>> begin

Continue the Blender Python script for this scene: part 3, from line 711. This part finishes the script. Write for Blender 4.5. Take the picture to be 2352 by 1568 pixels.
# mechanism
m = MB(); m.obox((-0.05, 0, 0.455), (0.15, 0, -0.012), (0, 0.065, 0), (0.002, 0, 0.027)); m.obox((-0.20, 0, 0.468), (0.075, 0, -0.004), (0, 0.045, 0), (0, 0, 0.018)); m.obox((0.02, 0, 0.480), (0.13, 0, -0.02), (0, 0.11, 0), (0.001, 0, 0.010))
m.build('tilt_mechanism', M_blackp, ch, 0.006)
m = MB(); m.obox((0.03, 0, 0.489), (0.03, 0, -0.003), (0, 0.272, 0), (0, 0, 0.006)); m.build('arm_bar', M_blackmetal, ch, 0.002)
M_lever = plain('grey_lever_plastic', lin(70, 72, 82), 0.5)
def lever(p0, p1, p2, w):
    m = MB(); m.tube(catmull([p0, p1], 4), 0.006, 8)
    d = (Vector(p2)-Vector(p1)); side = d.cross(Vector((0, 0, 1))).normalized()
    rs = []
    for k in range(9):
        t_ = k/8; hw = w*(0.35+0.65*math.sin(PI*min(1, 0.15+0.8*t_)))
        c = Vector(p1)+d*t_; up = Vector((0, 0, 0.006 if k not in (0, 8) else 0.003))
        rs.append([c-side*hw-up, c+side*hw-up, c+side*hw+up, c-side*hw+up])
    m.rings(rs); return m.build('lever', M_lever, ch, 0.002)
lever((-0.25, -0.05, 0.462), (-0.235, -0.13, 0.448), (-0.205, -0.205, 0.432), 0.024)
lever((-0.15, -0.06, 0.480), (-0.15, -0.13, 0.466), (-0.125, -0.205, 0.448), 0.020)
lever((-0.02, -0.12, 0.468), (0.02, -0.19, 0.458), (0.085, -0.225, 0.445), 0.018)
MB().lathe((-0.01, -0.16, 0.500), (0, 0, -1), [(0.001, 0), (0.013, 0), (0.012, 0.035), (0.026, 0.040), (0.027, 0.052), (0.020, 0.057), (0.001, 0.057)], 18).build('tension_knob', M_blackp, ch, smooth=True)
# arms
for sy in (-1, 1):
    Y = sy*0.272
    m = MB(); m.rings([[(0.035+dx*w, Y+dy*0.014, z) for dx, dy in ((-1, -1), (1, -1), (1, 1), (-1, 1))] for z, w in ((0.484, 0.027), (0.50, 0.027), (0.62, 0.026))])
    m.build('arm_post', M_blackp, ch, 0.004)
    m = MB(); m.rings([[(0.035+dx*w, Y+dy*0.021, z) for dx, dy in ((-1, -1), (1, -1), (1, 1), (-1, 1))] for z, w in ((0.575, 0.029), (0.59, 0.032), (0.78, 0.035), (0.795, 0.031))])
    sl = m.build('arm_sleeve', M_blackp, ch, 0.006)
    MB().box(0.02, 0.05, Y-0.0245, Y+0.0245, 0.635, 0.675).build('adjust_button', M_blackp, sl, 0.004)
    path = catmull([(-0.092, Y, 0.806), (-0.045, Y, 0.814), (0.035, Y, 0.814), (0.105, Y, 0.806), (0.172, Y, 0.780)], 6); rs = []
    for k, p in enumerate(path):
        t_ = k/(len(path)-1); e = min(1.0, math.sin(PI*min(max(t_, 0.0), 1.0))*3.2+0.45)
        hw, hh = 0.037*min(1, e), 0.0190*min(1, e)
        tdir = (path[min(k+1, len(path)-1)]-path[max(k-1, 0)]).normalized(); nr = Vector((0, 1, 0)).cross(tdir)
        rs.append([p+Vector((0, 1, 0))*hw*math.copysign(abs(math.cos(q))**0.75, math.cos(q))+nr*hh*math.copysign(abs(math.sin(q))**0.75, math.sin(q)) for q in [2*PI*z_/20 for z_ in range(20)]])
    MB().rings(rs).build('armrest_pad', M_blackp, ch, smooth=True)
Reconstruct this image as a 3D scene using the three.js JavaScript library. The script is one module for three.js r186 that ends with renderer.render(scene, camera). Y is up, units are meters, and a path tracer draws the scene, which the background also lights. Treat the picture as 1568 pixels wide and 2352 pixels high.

>> end

### Written exercise
Return every line in the listing that contains the word "path".

### Solution for this exercise
    path = catmull([(-0.092, Y, 0.806), (-0.045, Y, 0.814), (0.035, Y, 0.814), (0.105, Y, 0.806), (0.172, Y, 0.780)], 6); rs = []
    for k, p in enumerate(path):
        t_ = k/(len(path)-1); e = min(1.0, math.sin(PI*min(max(t_, 0.0), 1.0))*3.2+0.45)
        tdir = (path[min(k+1, len(path)-1)]-path[max(k-1, 0)]).normalized(); nr = Vector((0, 1, 0)).cross(tdir)
Reconstruct this image as a 3D scene using the three.js JavaScript library. The script is one module for three.js r186 that ends with renderer.render(scene, camera). Y is up, units are meters, and a path tracer draws the scene, which the background also lights. Treat the picture as 1568 pixels wide and 2352 pixels high.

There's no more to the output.